March 23, 2009

Setting up for Seedlings

It's March 23rd and in the temperature is in the twenties!!

I've had about enough of winter and I'm ready for it to be warm enough to garden. In the meantime, I've been collecting the supplies I'll need for this year's seedling growing extravaganza. I'm still not convinced it's going to work and in the end I may have to spend more money than I normally would just to try. I figure it's still cheaper because I rarely buy any produce at any store once the garden is in full swing.

So far I've amassed an impressive number of plastic containers including lots of plastic egg cartons and an array of soda and juice bottles. I ordered some seeds from Johnny's Seeds in Maine and borrowed a small table from Captain Awesome. I still need to get some coir or other sustainable growing medium, some milk crates and a grow light from my pal Ms. Knapsack. I also got a soil thermometer...mostly because I've been wanting one for a while. I'm not sure it will even work for the seedling growing because the depth is so shallow.

Here's my thinking:
If I want to start planting around mid-May I should start the seedlings in the next couple of weeks. The small table is up next to the radiator which should keep them warm enough, although they're also near a window which could make them cold. The table will keep them elevated as a deterrent to my lovable, but evil cats who might like to snack on the tender greens.

The egg cartons have so much extra plastic, that I should be able to cut off the top flap and put it underneath and then poke holes in the bottoms of each of the egg cups and water only from the bottom.

Once the seedlings are big enough I can transfer the healthy ones to the soda bottle green houses, keep them inside at first and then eventually transfer them to the porch to toughen up before they go in the garden.

At this point it seems hard to believe I'll really be able to pull this off, but I am definitely going to try.

A few seeds I'm planning to start with:

Dill - I don't actually like dill, but I grew it last year because it attracts some good bugs, this is a good choice because I won't be crushed if the seedlings don't work out.

A few things I think I can direct seed, but might try to do seedlings as well:
Shallots - never grown these, but I'll be thrilled if I can.

You'll notice that I don't have any of the big-ticket veggies in here. I think I need to build my confidence slowly. If this works out I can always get more seeds to try more things a few weeks after I start. I've got the seedling from Re-Vision House ordered and I can always pick up more at the farm.

I've got the first draft of the whole garden plan done, but I need to review it in person to see if the spacing works.

I'm not planning to grow anything I've never grown before (at this point) except for shallots, just building on my skills with the stuff I've tried before.


Jenifer said...

Yay! You're back! It must be spring. I look forward to reading more as the growing season continues.

Eveland said...

I read your entire blog and you inspired me to grow some seeds.. and they're growing.. I started with eggplant and beets.. but I have seeds for corn and a bunch of other stuff.. I think I went crazy but whatever.. good luck.. you could see my little girls at

Sally said...

Good luck with your seed starting!

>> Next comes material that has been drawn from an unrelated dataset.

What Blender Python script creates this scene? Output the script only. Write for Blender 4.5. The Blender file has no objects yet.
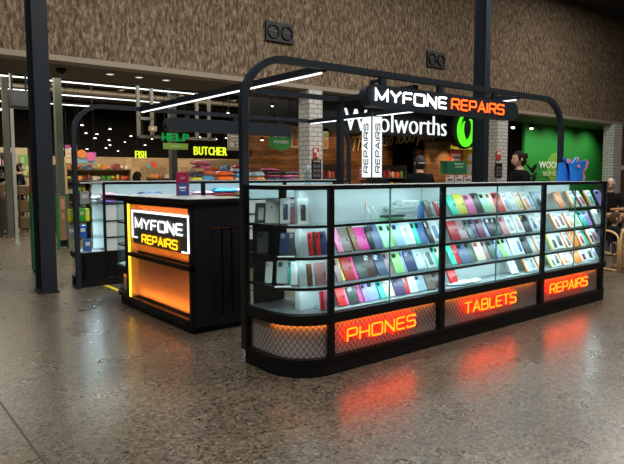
import bpy, bmesh, math, random
from mathutils import Vector, Matrix
random.seed(7)
sc = bpy.context.scene
COL = sc.collection
PI = math.pi
# ---------------------------------------------------------------- camera (624x464 frame)
H = 1.42; F = 592.0; CX, CY = 312.0, 224.6
YAW, PITCH, ROLL = math.radians(51.4), math.radians(4.6), math.radians(-0.2)
fw = Vector((math.cos(YAW)*math.cos(PITCH), math.sin(YAW)*math.cos(PITCH), -math.sin(PITCH)))
rt = Vector((math.sin(YAW), -math.cos(YAW), 0)); up = rt.cross(fw)
rt, up = rt*math.cos(ROLL)+up*math.sin(ROLL), -rt*math.sin(ROLL)+up*math.cos(ROLL)
cam = bpy.data.cameras.new('camera'); cam.sensor_fit = 'HORIZONTAL'; cam.sensor_width = 36
cam.lens = F/624*36; cam.shift_y = (CY-232)/624*1.0; cam.clip_end = 200
co = bpy.data.objects.new('camera', cam); COL.objects.link(co)
co.matrix_world = Matrix(((rt.x, up.x, -fw.x, 0), (rt.y, up.y, -fw.y, 0), (rt.z, up.z, -fw.z, H), (0, 0, 0, 1)))
sc.camera = co
def at(px, py, Y):
    """ray through a measured image point, met with the wall plane Y: a surveying aid that returns a world point"""
    d = fw+rt*(px-CX)/F-up*(py-CY)/F
    return Vector((0, 0, H))+d*(Y/d.y)
def atX(px, py, X):
    d = fw+rt*(px-CX)/F-up*(py-CY)/F
    return Vector((0, 0, H))+d*(X/d.x)
# ---------------------------------------------------------------- materials
MC = {}
def nodes(m):
    m.use_nodes = True; nt = m.node_tree; nt.nodes.clear()
    o = nt.nodes.new('ShaderNodeOutputMaterial'); return nt, o
def pbsdf(nt, o, col=(.5, .5, .5), rough=.5, metal=0, spec=.5):
    b = nt.nodes.new('ShaderNodeBsdfPrincipled')
    b.inputs['Base Color'].default_value = (*col, 1); b.inputs['Roughness'].default_value = rough
    b.inputs['Metallic'].default_value = metal; b.inputs['Specular IOR Level'].default_value = spec
    nt.links.new(b.outputs[0], o.inputs[0]); return b
def mat(col, rough=.5, metal=0, spec=.5, var=.06):
    """plain surface with faint procedural unevenness"""
    k = ('m', tuple(round(c, 3) for c in col), rough, metal, spec)
    if k in MC: return MC[k]
    m = bpy.data.materials.new('surface'); nt, o = nodes(m); b = pbsdf(nt, o, col, rough, metal, spec)
    n = nt.nodes.new('ShaderNodeTexNoise'); n.inputs['Scale'].default_value = 9
    r = nt.nodes.new('ShaderNodeMapRange'); r.inputs[3].default_value = rough*(1-var*2); r.inputs[4].default_value = min(1, rough*(1+var*2))
    tc = nt.nodes.new('ShaderNodeTexCoord'); nt.links.new(tc.outputs['Object'], n.inputs['Vector'])
    nt.links.new(n.outputs[0], r.inputs[0]); nt.links.new(r.outputs[0], b.inputs['Roughness'])
    MC[k] = m; return m
def emat(col, s=1.0):
    k = ('e', col, s)
    if k in MC: return MC[k]
    m = bpy.data.materials.new('glow'); nt, o = nodes(m)
    e = nt.nodes.new('ShaderNodeEmission'); e.inputs[0].default_value = (*col, 1); e.inputs[1].default_value = s
    nt.links.new(e.outputs[0], o.inputs[0]); MC[k] = m; return m
def glass_mat(tint=(.93, .98, .98), refl=1.0):
    k = ('g', tint, refl)
    if k in MC: return MC[k]
    m = bpy.data.materials.new('thin_glass'); nt, o = nodes(m)
    t = nt.nodes.new('ShaderNodeBsdfTransparent'); t.inputs[0].default_value = (*tint, 1)
    g = nt.nodes.new('ShaderNodeBsdfGlossy'); g.inputs['Roughness'].default_value = .03
    lw = nt.nodes.new('ShaderNodeLayerWeight'); fr = nt.nodes.new('ShaderNodeMath'); fr.operation = 'POWER'; fr.inputs[1].default_value = 5
    nt.links.new(lw.outputs['Facing'], fr.inputs[0]); lw.inputs[0].default_value = .5
    mu = nt.nodes.new('ShaderNodeMath'); mu.operation = 'MULTIPLY_ADD'; mu.inputs[1].default_value = .8*refl; mu.inputs[2].default_value = .03*refl
    mx = nt.nodes.new('ShaderNodeMixShader'); nt.links.new(fr.outputs[0], mu.inputs[0]); nt.links.new(mu.outputs[0], mx.inputs[0])
    nt.links.new(t.outputs[0], mx.inputs[1]); nt.links.new(g.outputs[0], mx.inputs[2]); nt.links.new(mx.outputs[0], o.inputs[0])
    MC[k] = m; return m
def ramp(nt, stops):
    r = nt.nodes.new('ShaderNodeValToRGB'); e = r.color_ramp.elements
    while len(e) < len(stops): e.new(.5)
    for i, (p, c) in enumerate(stops): e[i].position = p; e[i].color = (*c, 1)
    return r
def tex_coord(nt, scale=(1, 1, 1), kind='Object', rot=(0, 0, 0)):
    tc = nt.nodes.new('ShaderNodeTexCoord'); mp = nt.nodes.new('ShaderNodeMapping')
    mp.inputs['Scale'].default_value = scale; mp.inputs['Rotation'].default_value = rot
    nt.links.new(tc.outputs[kind], mp.inputs[0]); return mp
def floor_mat():
    m = bpy.data.materials.new('polished_aggregate_concrete'); nt, o = nodes(m); b = pbsdf(nt, o, rough=.3)
    L = nt.links.new; mp = tex_coord(nt)
    v = nt.nodes.new('ShaderNodeTexVoronoi'); v.inputs['Scale'].default_value = 60; L(mp.outputs[0], v.inputs['Vector'])
    bw = nt.nodes.new('ShaderNodeSeparateColor'); L(v.outputs['Color'], bw.inputs[0])
    r1 = ramp(nt, [(0, (.018, .016, .014)), (.17, (.05, .042, .033)), (.27, (.112, .090, .064)), (.8, (.138, .112, .080)), (1, (.23, .19, .14))]); L(bw.outputs[0], r1.inputs[0])
    v2 = nt.nodes.new('ShaderNodeTexVoronoi'); v2.inputs['Scale'].default_value = 105; L(mp.outputs[0], v2.inputs['Vector'])
    bw2 = nt.nodes.new('ShaderNodeSeparateColor'); L(v2.outputs['Color'], bw2.inputs[0])
    r2 = ramp(nt, [(0, (.3, .3, .3)), (.13, (.55, .55, .55)), (.22, (1, 1, 1)), (1, (1.0, 1.0, 1.0))]); L(bw2.outputs[1], r2.inputs[0])
    mx = nt.nodes.new('ShaderNodeMix'); mx.data_type = 'RGBA'; mx.blend_type = 'MULTIPLY'; mx.inputs[0].default_value = 1
    L(r1.outputs[0], mx.inputs[6]); L(r2.outputs[0], mx.inputs[7])
    n = nt.nodes.new('ShaderNodeTexNoise'); n.inputs['Scale'].default_value = .9; n.inputs['Detail'].default_value = 6; L(mp.outputs[0], n.inputs['Vector'])
    r3 = ramp(nt, [(.3, (.8, .8, .8)), (.7, (1.15, 1.13, 1.1))]); L(n.outputs[0], r3.inputs[0])
    m2 = nt.nodes.new('ShaderNodeMix'); m2.data_type = 'RGBA'; m2.blend_type = 'MULTIPLY'; m2.inputs[0].default_value = 1
    L(mx.outputs[2], m2.inputs[6]); L(r3.outputs[0], m2.inputs[7])
    L(m2.outputs[2], b.inputs['Base Color'])
    n2 = nt.nodes.new('ShaderNodeTexNoise'); n2.inputs['Scale'].default_value = 3; L(mp.outputs[0], n2.inputs['Vector'])
    mr = nt.nodes.new('ShaderNodeMapRange'); mr.inputs[3].default_value = .25; mr.inputs[4].default_value = .31
    L(n2.outputs[0], mr.inputs[0]); L(mr.outputs[0], b.inputs['Roughness']); b.inputs['Specular IOR Level'].default_value = .85
    return m
def bark_mat():
    m = bpy.data.materials.new('stacked_bark_cladding'); nt, o = nodes(m); b = pbsdf(nt, o, rough=.9, spec=.2)
    L = nt.links.new
    mp = tex_coord(nt, (1, 1, 1), rot=(PI/2, 0, 0))
    br = nt.nodes.new('ShaderNodeTexBrick'); br.inputs['Scale'].default_value = 1.0
    br.inputs['Brick Width'].default_value = .075; br.inputs['Row Height'].default_value = .17; br.inputs['Mortar Size'].default_value = .004
    br.inputs['Color1'].default_value = (.24, .17, .105, 1); br.inputs['Color2'].default_value = (.10, .068, .042, 1); br.inputs['Mortar'].default_value = (.05, .035, .022, 1)
    br.offset = .37; L(mp.outputs[0], br.inputs['Vector'])
    mp2 = tex_coord(nt, (19, 19, 7))
    n = nt.nodes.new('ShaderNodeTexNoise'); n.inputs['Scale'].default_value = 1.0; n.inputs['Detail'].default_value = 8; n.inputs['Roughness'].default_value = .75; L(mp2.outputs[0], n.inputs['Vector'])
    r = ramp(nt, [(.36, (.035, .023, .015)), (.5, (.22, .155, .10)), (.63, (.55, .44, .32))]); L(n.outputs[0], r.inputs[0])
    mx = nt.nodes.new('ShaderNodeMix'); mx.data_type = 'RGBA'; mx.inputs[0].default_value = .72
    L(br.outputs[0], mx.inputs[6]); L(r.outputs[0], mx.inputs[7]); L(mx.outputs[2], b.inputs['Base Color'])
    bp = nt.nodes.new('ShaderNodeBump'); bp.inputs['Strength'].default_value = .6; bp.inputs['Distance'].default_value = .03
    L(n.outputs[0], bp.inputs['Height']); L(bp.outputs[0], b.inputs['Normal'])
    return m
def wood_mat(c1, c2, sx=.9, sz=.12, rough=.55, name='wood'):
    k = ('w', c1, c2, sx, sz)
    if k in MC: return MC[k]
    m = bpy.data.materials.new(name); nt, o = nodes(m); b = pbsdf(nt, o, rough=rough); L = nt.links.new
    mp = tex_coord(nt, (1, 1, 1), rot=(PI/2, 0, 0))
    br = nt.nodes.new('ShaderNodeTexBrick'); br.inputs['Scale'].default_value = 1
    br.inputs['Brick Width'].default_value = sx; br.inputs['Row Height'].default_value = sz; br.inputs['Mortar Size'].default_value = .003
    br.inputs['Color1'].default_value = (*c1, 1); br.inputs['Color2'].default_value = (*c2, 1); br.inputs['Mortar'].default_value = (c2[0]*.25, c2[1]*.25, c2[2]*.25, 1)
    L(mp.outputs[0], br.inputs['Vector'])
    mp2 = tex_coord(nt, (2, 2, 30)); n = nt.nodes.new('ShaderNodeTexNoise'); n.inputs['Scale'].default_value = 1.5; n.inputs['Detail'].default_value = 5
    L(mp2.outputs[0], n.inputs['Vector']); r = ramp(nt, [(.3, (.55, .55, .55)), (.7, (1.2, 1.2, 1.2))]); L(n.outputs[0], r.inputs[0])
    mx = nt.nodes.new('ShaderNodeMix'); mx.data_type = 'RGBA'; mx.blend_type = 'MULTIPLY'; mx.inputs[0].default_value = 1
    L(br.outputs[0], mx.inputs[6]); L(r.outputs[0], mx.inputs[7]); L(mx.outputs[2], b.inputs['Base Color'])
    MC[k] = m; return m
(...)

Like how you are using lots of recycled material; it had not occurred to me to use the egg cartons but I think that'd be economical with space under the grow light.

I've sown my basil outdoors in mid-June and that has always worked the best for me.

Mia said...

Whoo-Hoo! I just started seedlings for basil, a couple of tomatoes, brussels sprouts and a bunch of flowers, using plastic take-out containers. I didn't start any seeds last year b/c we don't have great light in the house, nor do we have the space for a grow light. But my windowsill at work gets great sun and my office is nice and warm, so we'll see how this goes...
Like you said, it's a little expensive for an experiment, but if it works it'll be money.